More than 80 recruits now at the Boston Police Academy will hit the streets in late May, about a month earlier than had been planned, because Commissioner Edward F. Davis wants more officers on the streets as soon as possible, officials said yesterday.

Superintendent Robert Harrington, who oversees the department's Bureau of Professional Standards and Development, said police officials were already reviewing ways to tighten the academy's schedule before learning that Davis wanted recruits on the streets immediately.

"It's a convergence of a couple of things: One, the commissioner wants to bring more bodies on the street for summer time," said Harrington. "Months ago we looked at the recruit curriculum, [and] there was some feeling that some of the courses were repetitive."

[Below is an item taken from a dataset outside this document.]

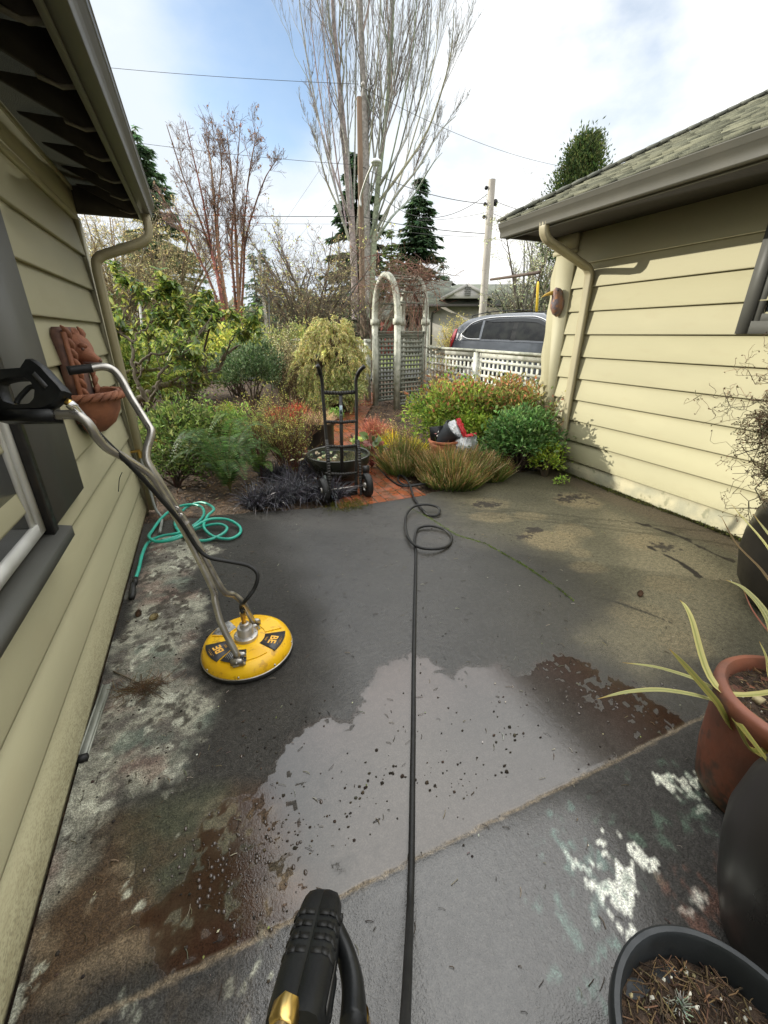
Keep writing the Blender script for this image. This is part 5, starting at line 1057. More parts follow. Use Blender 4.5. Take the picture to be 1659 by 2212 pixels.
def twiggy(name, label, cat, c, rx, rz, nst, r0, twc, leafpal, nleaf, L=.02, up=.35, ang=.5, group=None, lv=2, wig=.10, n1=10, n2=7, bushy=1., stemcol=None, ry=None):
    t = thing(name, label, cat, c, group); a = RNG.random(nst)*2*pi; q = np.sqrt(RNG.random(nst)); ry = ry or rx
    top = c+RT*(np.cos(a)*q*rx)[:, None]+FH*(np.sin(a)*q*ry)[:, None]+np.array([0, 0, 1.])*(rz*(1-.35*q*q)*RNG.uniform(.75, 1.05, nst))[:, None]
    b_ = np.repeat(c[None]-[0, 0, .04], nst, 0)+RT*(np.cos(a)*q*rx*.15)[:, None]+FH*(np.sin(a)*q*ry*.15)[:, None]
    u = np.linspace(0, 1, 7)[None, :, None]; mid = b_[:, None]*(1-u)+top[:, None]*u; mid = mid-(RT*(np.cos(a)*q*rx)[:, None]+FH*(np.sin(a)*q*ry)[:, None])[:, None]*(u*(1-u))*.5
    mid[:, 1:] += np.cumsum(RNG.normal(size=(nst, 6, 3)), 1)*wig*.06*rz; R = r0*np.linspace(1, .3, 7)[None]*RNG.uniform(.6, 1.15, (nst, 1))
    mb = MB(); mb.twigs(mid, R, 5, pick([stemcol or twc[0]], nst)); Pa, Ra = grow(mid, R, n1, .42*bushy, ang, up, 5, .25, 1, .55, .35, wig=wig); mb.twigs(Pa, Ra, 4, pick(twc, len(Pa)))
    E_ = Pa
    if lv > 1: Pb, Rb = grow(Pa, Ra, n2, .5*bushy, ang, up*.6, 4, .15, 1, .6, .4, wig=wig); mb.twigs(Pb, Rb, 3, pick(twc, len(Pb))); E_ = Pb
    mb.build('branches', BARK, t)
    if nleaf:
        i = RNG.integers(0, len(E_), nleaf); s_ = RNG.random(nleaf)*(E_.shape[1]-1.01); j = s_.astype(int); f = (s_-j)[:, None]; p = E_[i, j]*(1-f)+E_[i, j+1]*f
        mb = MB(); mb.cards(p+rnd(nleaf)*.004, unit(rnd(nleaf)+[0, 0, .25]), rnd(nleaf), L*RNG.uniform(.6, 1.3, nleaf), L*.5, pick(leafpal, nleaf)); mb.build('foliage', LEAF, t)
    return t
twiggy('twiggy_shrub', 'dense red brown twiggy shrub with tiny yellow green leaves left of the hand truck', 'shrub', gp(628, 1010, 4.85), .48, 1.05, 46, .007, [(.16, .07, .04), (.20, .11, .05), (.10, .06, .035)], [(.18, .19, .045), (.26, .24, .07), (.13, .14, .035)], 5200, .020, .28, .55, wig=.14)
twiggy('twiggy_shrub', 'thin dark red stem rising above the fern', 'shrub', gp(563, 1000, 4.7), .06, 1.12, 4, .008, [(.12, .035, .025)], [(.2, .2, .05)], 60, .02, .4, .35, lv=1, n1=7)
heath('heather', 'bright red heather mound left of the hand truck handle', 'heather', gp(625, 868, 7.2), .48, .34, 2600, .24, .007, [(.16, .05, .03), (.20, .08, .04)], [(.42, .075, .045), (.52, .13, .07), (.33, .05, .03)])
heath('heather', 'orange gold heather mound below the mossy limb', 'heather', gp(368, 905, 6.3), .38, .18, 1300, .15, .007, [(.20, .14, .03)], [(.50, .26, .05), (.42, .19, .03)])
heath('heather', 'dusty red brown heather right of the hand truck', 'heather', gp(812, 905, 6.3), .30, .32, 2000, .22, .006, [(.14, .06, .035)], [(.36, .14, .09), (.42, .20, .13), (.28, .09, .06)])
heath('heather', 'bright golden yellow heather behind the bergenia', 'heather', gp(848, 905, 5.7), .16, .20, 1100, .24, .0075, [(.22, .22, .02)], [(.60, .52, .03), (.48, .46, .03)])
heath('heather', 'smaller golden heather right of the bright yellow one', 'heather', gp(892, 905, 5.65), .16, .16, 800, .20, .0075, [(.20, .19, .02)], [(.50, .42, .03), (.42, .36, .04)])
hc0 = [(.045, .085, .018), (.07, .105, .022)]; hc1 = [(.13, .075, .032), (.085, .095, .024), (.19, .10, .042), (.06, .09, .02), (.26, .18, .10)]
heath('heather', 'green and rust heather mound between bergenia and clay pot', 'heather', gp(872, 985, 5.0), .30, .34, 2600, .30, .0065, hc0, hc1)
heath('heather', 'largest green and rust heather mound spilling over the patio edge', 'heather', gp(975, 1040, 4.62), .47, .26, 4200, .32, .0065, hc0, hc1, lean=1.0)
heath('heather', 'low rust heather at the right end of the largest mound', 'heather', gp(1060, 1010, 4.75), .24, .18, 1300, .26, .006, hc0, hc1, lean=1.0)
# bergenia
bt = thing('bergenia', 'bergenia clump with large glossy red tinged leaves beside the brick path', 'plant', gp(803, 965, 5.2))
c = ORG[bt.name]; n = 64; a = RNG.random(n)*2*pi; q = np.sqrt(RNG.random(n)); lat, dep = np.cos(a)*q*.20, np.sin(a)*q*.24; h_ = .10+.30*(1-q)*RNG.random(n)+.05
tipp = c+RT*lat[:, None]+FH*dep[:, None]+np.array([0, 0, 1.])*h_[:, None]; bmid = np.stack([np.repeat(c[None], n, 0), c*.4+tipp*.6+[0, 0, .03], tipp], 1)
mb = MB(); mb.twigs(bmid, np.full((n, 3), .004), 4, pick([(.25, .07, .05)], n)); mb.build('stem', BARK, bt)
mb = MB(); mb.leaves(tipp, RT*(lat*3)[:, None]+FH*(dep*3)[:, None]+rnd(n)*.5+[0, 0, .25], rnd(n)*.6+[0, 0, 1.], RNG.uniform(.10, .15, n), RNG.uniform(.08, .12, n), pick([(.07, .10, .03), (.10, .13, .05), (.14, .055, .04), (.05, .075, .025), (.20, .08, .06)], n), fold=.12); mb.build('foliage', GLOSSLEAF, bt)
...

Harrington said the reduced training time would not affect the safety of officers or the public and will make the academy curriculum more efficient, while also bringing much-needed officers to Boston before summer begins.

He said his staff will continue to review the curriculum , but he expects the academy schedule to be reduced permanently to several weeks less than the 30 weeks it had been.

Harrington said officials are considering how to weave more training into officer's schedules once they graduate from the academy and begin work.

"We're obviously interested in how officers handle themselves in court," Harrington said, citing one example of a nonessential subject cut from the curriculum.

Harrington said that when he graduated from the academy 24 years ago, the program was half as long as it is now.